Aren't Dyna and Wendy going over the top a little.  The Minneapolis of the
1990s and 2000s in not the Newark, Detroit or Philadelphia of the 1960s and
1970s.  First of all, don't many statistics tell us that more people are
moving into downtown Minneapolis?  Doesn't Minneapolis have a high
percentage of home ownership?  I have lived here for seven years and find
Minneapolis is a great place to live on a middle class income.  We have a
great civic life (as evidenced, in part, by this forum), our DT core is
booming (Nic. Mall, First Avenue, different types and prices of housing,
even Block E) and the convention center business is pretty good, even in a
slower economy.  Newark, Detroit, et. al. were products of their times
(fiscal crisises, high concentrations of poverty, corrupt city governments).
That ain't Minneapolis past, present or future.

Do people in this area move to and live in the suburbs?  Yes.  Do
Republicans talk to their concerns?  Yes.  What that means to me is that
maybe the DFL should start talking to their concerns too.  Living in the
burbs' isn't inherently evil.  Progressives in and out of Minneapolis have
to stop bashing the suburbs if we ever want to have the opportunity and
power to make things better in the future.  Maybe if more moderate Democrats
ran Minneapolis in the past we wouldn't be facing continuing increases in
property taxes.  I never could figure why property taxes in the city were
always going up during the years of surpluses.  Obviously past
administrations could never say no.  Why should legislators (Rs or DFLers)
take all the blame?         

-----Original Message-----
From: dyna [mailto:dyna@;mail.unions-america.com] 
Sent: Friday, November 15, 2002 12:44 PM
To: [EMAIL PROTECTED]
Subject: RE: [Mpls] Blame the legislature - Darwinian Economics comes to
Minneapolis


        Wendy, you speak the truth Minneapolis leaders refuse to
acknowledge.

>Certainly, it is easy to say "the chicken has come home to roost,"
>but, do these same people want Minneapolis to become the vast 
>wasteland that many other inner cities have become?  Sure, they'll 
>feel safe out in the concrete-encrusted burbs for a while... but 
>will they then come into town to attend shows or to work?  Anyone 
>besides me ever driven through Detroit?

        Been to Detroit, Philly, etc. I went through St. Louis and 
Memphis last week. That's where we're headed, the cycle is obvious. 
As jobs disappear, crime takes over inner city neighborhoods. The 
middle class is disappearing, and the working class is hi tailing it 
to the 'burbs. Given current trends, by 2020 Minneapolis will look 
like Memphis- a few islands of gentrification downtown and along the 
river gorge and lakes in a largely abandoned city. Who can blame the 
working class for leaving- when the city won't do anything to shut 
down the drug house on your block but hands you double digit rax 
increases?

>Minneapolis is a beautiful city because of NRP and similar programs.

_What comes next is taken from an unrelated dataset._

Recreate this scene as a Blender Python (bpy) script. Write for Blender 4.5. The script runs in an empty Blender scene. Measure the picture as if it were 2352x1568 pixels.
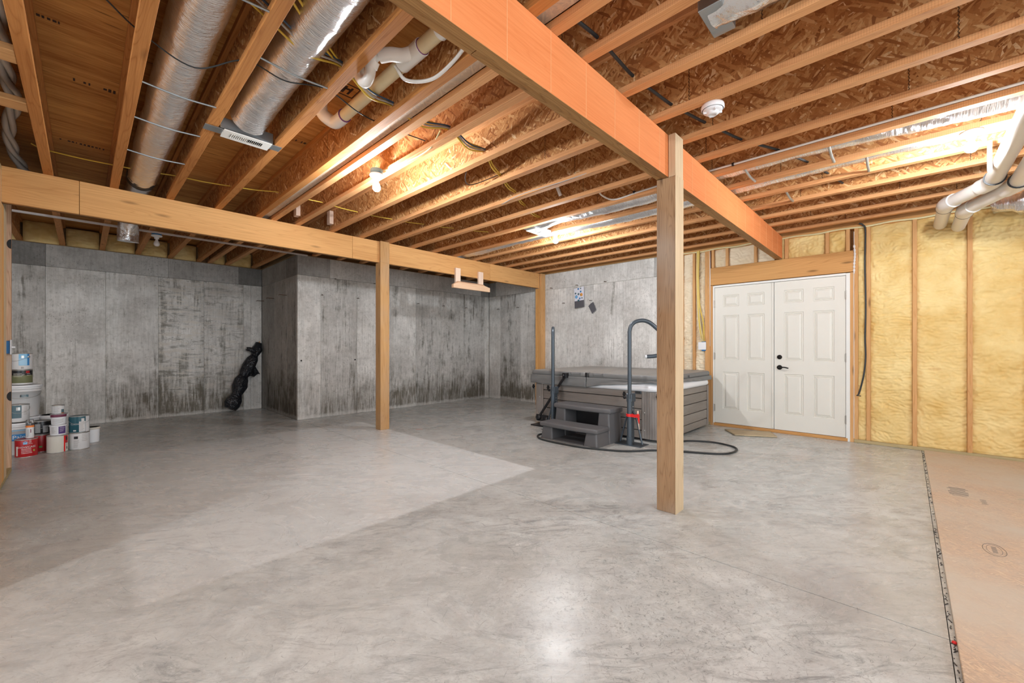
import bpy, bmesh, math, random
from math import sin, cos, pi, radians
from mathutils import Vector, Matrix, noise
random.seed(7)
S = bpy.context.scene
COL = S.collection

# ------------------------------------------------------------------ camera, world, light, exposure
EYE = (0.0, 0.0, 1.18)
cam = bpy.data.cameras.new('camera'); camo = bpy.data.objects.new('camera', cam); COL.objects.link(camo)
camo.location = EYE; camo.rotation_euler = (pi/2, 0, -0.8061)
cam.sensor_width = 36; cam.lens = 944.1/2352*36; cam.shift_y = 13.65/2352; cam.clip_start = .05
S.camera = camo
S.view_settings.view_transform = 'Standard'; S.view_settings.look = 'None'
S.view_settings.gamma = 1; S.view_settings.use_curve_mapping = False
S.view_settings.exposure = -0.27
W = bpy.data.worlds.new('world'); S.world = W; W.use_nodes = True
W.node_tree.nodes['Background'].inputs[0].default_value = (.9, .95, 1, 1)
W.node_tree.nodes['Background'].inputs[1].default_value = 0.6
BULB = 1900.0
def area(name, loc, rot, sx, sy, power, col=(1, 1, 1)):
    l = bpy.data.lights.new(name, 'AREA'); l.shape = 'RECTANGLE'; l.size = sx; l.size_y = sy
    l.energy = power; l.color = col
    o = bpy.data.objects.new(name, l); o.location = loc; o.rotation_euler = rot; COL.objects.link(o); return o
# soft fill lights added behind the camera to brighten faces turned toward it
area('fill_light', (-4.35, .6, 1.45), (0, radians(-90), 0), 1.7, 5.0, 165, (.80, .91, 1))
area('fill_light', (1.2, -4.35, 1.45), (radians(90), 0, 0), 5.5, 1.7, 235, (.84, .93, 1))

# ------------------------------------------------------------------ mesh helpers
class MB:
    def __init__(s): s.v = []; s.f = []; s.sm = []
    def add(s, vs, fs, smooth=False):
        o = len(s.v); s.v += [tuple(p) for p in vs]; s.f += [tuple(i+o for i in f) for f in fs]; s.sm += [smooth]*len(fs); return s
    def box(s, x0, y0, z0, x1, y1, z1):
        if x0 > x1: x0, x1 = x1, x0
        if y0 > y1: y0, y1 = y1, y0
        if z0 > z1: z0, z1 = z1, z0
        vs = [(x0,y0,z0),(x1,y0,z0),(x1,y1,z0),(x0,y1,z0),(x0,y0,z1),(x1,y0,z1),(x1,y1,z1),(x0,y1,z1)]
        return s.add(vs, [(0,3,2,1),(4,5,6,7),(0,1,5,4),(1,2,6,5),(2,3,7,6),(3,0,4,7)])
    def obox(s, c, h, M):
        c = Vector(c); vs = []
        for sx, sy, sz in [(-1,-1,-1),(1,-1,-1),(1,1,-1),(-1,1,-1),(-1,-1,1),(1,-1,1),(1,1,1),(-1,1,1)]:
            vs.append(c + M @ Vector((sx*h[0], sy*h[1], sz*h[2])))
        return s.add(vs, [(0,3,2,1),(4,5,6,7),(0,1,5,4),(1,2,6,5),(2,3,7,6),(3,0,4,7)])
    def tube(s, pts, r, n=12, cap=True, rf=None):
        pts = [Vector(p) for p in pts]; m = len(pts); up = None; vs = []
        for i, p in enumerate(pts):
            t = (pts[min(i+1, m-1)] - pts[max(i-1, 0)]).normalized()
            if up is None:
                a = Vector((0,0,1)) if abs(t.z) < .9 else Vector((1,0,0)); up = (a - t*a.dot(t)).normalized()
            else: up = (up - t*up.dot(t)).normalized()
            b = t.cross(up)
            for k in range(n):
                a = 2*pi*k/n; rr = (r[i] if isinstance(r, (list, tuple)) else r)
                if rf: rr = rf(i, k, rr)
                vs.append(p + (up*cos(a) + b*sin(a))*rr)
        fs = [(i*n+k, i*n+(k+1) % n, (i+1)*n+(k+1) % n, (i+1)*n+k) for i in range(m-1) for k in range(n)]
        s.add(vs, fs, True)
        if cap:
            s.add(vs[:n], [tuple(range(n-1, -1, -1))]); s.add(vs[-n:], [tuple(range(n))])
        return s
    def lathe(s, prof, n=24, c=(0,0,0), ax='z', smooth=True):
        vs = []
        for r, z in prof:
            for k in range(n):
                a = 2*pi*k/n; x, y = r*cos(a), r*sin(a)
                p = (x, y, z) if ax == 'z' else ((z, x, y) if ax == 'x' else (y, z, x))
                vs.append((p[0]+c[0], p[1]+c[1], p[2]+c[2]))
        m = len(prof)
        fs = [(i*n+k, i*n+(k+1) % n, (i+1)*n+(k+1) % n, (i+1)*n+k) for i in range(m-1) for k in range(n)]
        s.add(vs, fs, smooth)
        if prof[0][0] > 1e-6: s.add(vs[:n], [tuple(range(n-1, -1, -1))])
        if prof[-1][0] > 1e-6: s.add(vs[-n:], [tuple(range(n))])
        return s
    def grid(s, nu, nv, fn, smooth=True):
        vs = [fn(i/nu, j/nv) for j in range(nv+1) for i in range(nu+1)]
        fs = [(j*(nu+1)+i, j*(nu+1)+i+1, (j+1)*(nu+1)+i+1, (j+1)*(nu+1)+i) for j in range(nv) for i in range(nu)]
        return s.add(vs, fs, smooth)
    def loft(s, rings, cap=True, smooth=True):
        n = len(rings[0]); vs = [p for r in rings for p in r]
        fs = [(i*n+k, i*n+(k+1) % n, (i+1)*n+(k+1) % n, (i+1)*n+k) for i in range(len(rings)-1) for k in range(n)]
        s.add(vs, fs, smooth)
        if cap: s.add(rings[0], [tuple(range(n-1, -1, -1))]); s.add(rings[-1], [tuple(range(n))])
        return s
    def build(s, name, mat, parent=None, bevel=0, seg=1, loc=None, rot=None, label=None, solid=0, local=False, color=None):
        me = bpy.data.meshes.new(name)
        off = Vector((0,0,0))
        if parent is not None and not local:
            q = parent
            while q is not None: off += Vector(q.location); q = q.parent
        vs = s.v if off.length == 0 else [(p[0]-off.x, p[1]-off.y, p[2]-off.z) for p in s.v]
        me.from_pydata(vs, [], s.f); me.validate()
        if len(me.polygons) == len(s.sm): me.polygons.foreach_set('use_smooth', s.sm)
        me.update()
        me.materials.append(mat)
        o = bpy.data.objects.new(name, me); COL.objects.link(o)
        if parent is not None: o.parent = parent
        if loc: o.location = loc
        if rot: o.rotation_euler = rot
        if solid:
            m = o.modifiers.new('s', 'SOLIDIFY'); m.thickness = solid; m.offset = 0
        if bevel:
            m = o.modifiers.new('b', 'BEVEL'); m.width = bevel; m.segments = seg; m.limit_method = 'ANGLE'; m.angle_limit = radians(40)
        if label: o['label'] = label
        if color: o.color = color
        return o
def bez(pts, n=10):
    """catmull-rom through pts"""
    P = [Vector(p) for p in pts]; P = [P[0]*2-P[1]] + P + [P[-1]*2-P[-2]]; out = []
    for i in range(1, len(P)-2):
        for k in range(n):
            t = k/n; a, b, c, d = P[i-1], P[i], P[i+1], P[i+2]
            out.append(.5*((2*b)+(c-a)*t+(2*a-5*b+4*c-d)*t*t+(3*b-a-3*c+d)*t**3))
    out.append(P[-2]); return out
def root(name, loc, label=None, cat=None, group=None, rz=0):
    o = bpy.data.objects.new(name, None); COL.objects.link(o); o.location = loc; o.rotation_euler[2] = rz; o.empty_display_size = .1
    if label: o['label'] = label; o['category'] = cat
    if group: o['group'] = group
    return o
def tag(o, label, cat, group=None):
    o['label'] = label; o['category'] = cat
    if group: o['group'] = group
    return o
def struct(o): o['kind'] = 'structure'; return o

# ------------------------------------------------------------------ material helpers
def newmat(name):
    m = bpy.data.materials.new(name); m.use_nodes = True; nt = m.node_tree; return m, nt, nt.nodes['Principled BSDF']
class G:
    def __init__(s, nt): s.nt = nt
    def n(s, typ, **kw):
        nd = s.nt.nodes.new(typ)
        for k, v in kw.items():
            if k.startswith('i_'):
                key = k[2:]; key = int(key) if key.isdigit() else key.replace('_', ' ')
                s.set(nd.inputs[key], v)
            else: setattr(nd, k, v)
        return nd
    def set(s, sock, v):
        if isinstance(v, bpy.types.NodeSocket): s.nt.links.new(v, sock)
        else: sock.default_value = v
    def math(s, op, a, b=0.0, c=0.0, clamp=False):
        nd = s.nt.nodes.new('ShaderNodeMath'); nd.operation = op; nd.use_clamp = clamp
        s.set(nd.inputs[0], a); s.set(nd.inputs[1], b); s.set(nd.inputs[2], c); return nd.outputs[0]
    def mix(s, f, a, b, blend='MIX'):
        nd = s.nt.nodes.new('ShaderNodeMix'); nd.data_type = 'RGBA'; nd.blend_type = blend
        s.set(nd.inputs[0], f); s.set(nd.inputs[6], a if isinstance(a, bpy.types.NodeSocket) else (*a[:3], 1)); s.set(nd.inputs[7], b if isinstance(b, bpy.types.NodeSocket) else (*b[:3], 1)); return nd.outputs[2]
    def ramp(s, f, stops, interp='LINEAR'):
        nd = s.nt.nodes.new('ShaderNodeValToRGB'); s.set(nd.inputs[0], f); cr = nd.color_ramp; cr.interpolation = interp
        while len(cr.elements) > 1: cr.elements.remove(cr.elements[-1])
        cr.elements[0].position = stops[0][0]; c = stops[0][1]; cr.elements[0].color = (*c, 1) if len(c) == 3 else c
        for p, c in stops[1:]:
            e = cr.elements.new(p); e.color = (*c, 1) if len(c) == 3 else c
        return nd.outputs[0]
    def rng(s, v, a, b, c=0.0, d=1.0):
        nd = s.nt.nodes.new('ShaderNodeMapRange'); nd.clamp = True
        for i, x in enumerate((v, a, b, c, d)): s.set(nd.inputs[i], x)
        return nd.outputs[0]
    def mapping(s, vec, scale=(1,1,1), loc=(0,0,0), rot=(0,0,0)):
        nd = s.nt.nodes.new('ShaderNodeMapping'); s.set(nd.inputs[0], vec); s.set(nd.inputs[1], loc); nd.inputs[2].default_value = rot; nd.inputs[3].default_value = scale; return nd.outputs[0]
    def noise(s, vec, scale, detail=4, rough=.5, dist=0.0):
        nd = s.nt.nodes.new('ShaderNodeTexNoise'); s.set(nd.inputs['Vector'], vec); nd.inputs['Scale'].default_value = scale
        nd.inputs['Detail'].default_value = detail; nd.inputs['Roughness'].default_value = rough; nd.inputs['Distortion'].default_value = dist; return nd.outputs[0]
    def bump(s, h, strength=.3, dist=.01):
        nd = s.nt.nodes.new('ShaderNodeBump'); s.set(nd.inputs['Height'], h); nd.inputs['Strength'].default_value = strength; nd.inputs['Distance'].default_value = dist; return nd.outputs[0]
def coords(g, rnd=True):
    tc = g.n('ShaderNodeTexCoord').outputs['Object']
    if not rnd: return tc
    oi = g.n('ShaderNodeObjectInfo')
    r = g.math('MULTIPLY', oi.outputs['Random'], 37.0)
    c = g.n('ShaderNodeCombineXYZ'); g.set(c.inputs[0], r); g.set(c.inputs[1], g.math('MULTIPLY', r, 1.7)); g.set(c.inputs[2], g.math('MULTIPLY', r, 2.3))
    v = g.n('ShaderNodeVectorMath', operation='ADD'); g.set(v.inputs[0], tc); g.set(v.inputs[1], c.outputs[0]); return v.outputs[0]
def plain(name, col, rough=.5, metal=0.0, bumps=None, var=0.0, spec=.5):
    m, nt, b = newmat(name); g = G(nt)
    b.inputs['Roughness'].default_value = rough; b.inputs['Metallic'].default_value = metal
    b.inputs['Specular IOR Level'].default_value = spec
    v = coords(g)
    if var:
        n = g.noise(v, 9, 4)
        g.set(b.inputs['Base Color'], g.mix(n, [c*(1-var) for c in col], [min(1, c*(1+var)) for c in col]))
    else: b.inputs['Base Color'].default_value = (*col, 1)
    if bumps: g.set(b.inputs['Normal'], g.bump(g.noise(v, bumps[0], 4), bumps[1], bumps[2]))
    return m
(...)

        NRP is all but gone. And while multi million dollar subsidies 
are given to big developers, the city still hasn't put in a curb cut 
for my driveway that has been here for decades.

>This wave of Darwinian (survival of the fittest) fiscal policy
>sweeping the nation... and now "coming home to roost" in 
>Minneapolis... scares me to death... it is so cold and uncaring 
>about anyone but oneself.  How far will it go?  If we don't help the 
>less fortunate to have even basic needs met... then, too, do we not 
>care when they are forced to send their children to work in 
>factories like in 17th & 18th century industrial days?  Where is the 
>line drawn?  Do they really think that people who are desperate and 
>resort to crime for income won't visit the burbs where there is more 
>to steal?

        Yep, that's what Minneapolis will look like a couple decades 
hence. Except that we'll have crack houses instead of sweatshops.

        I suspect our only chance for survival as a city may rest 
with the Republicans in power at the state and federal levels. In a 
perverse way, if they follow through on their agenda and repeal the 
Minnesota Human Rights Act and harass immigrants, Minneapolis may 
again be a sanctuary for folks fleeing bigotry. Minneapolis 
pioneering and sweeping Civil Rights Ordinance brought many GLBT and 
minority folks here who invested in and stabilized many neighborhoods.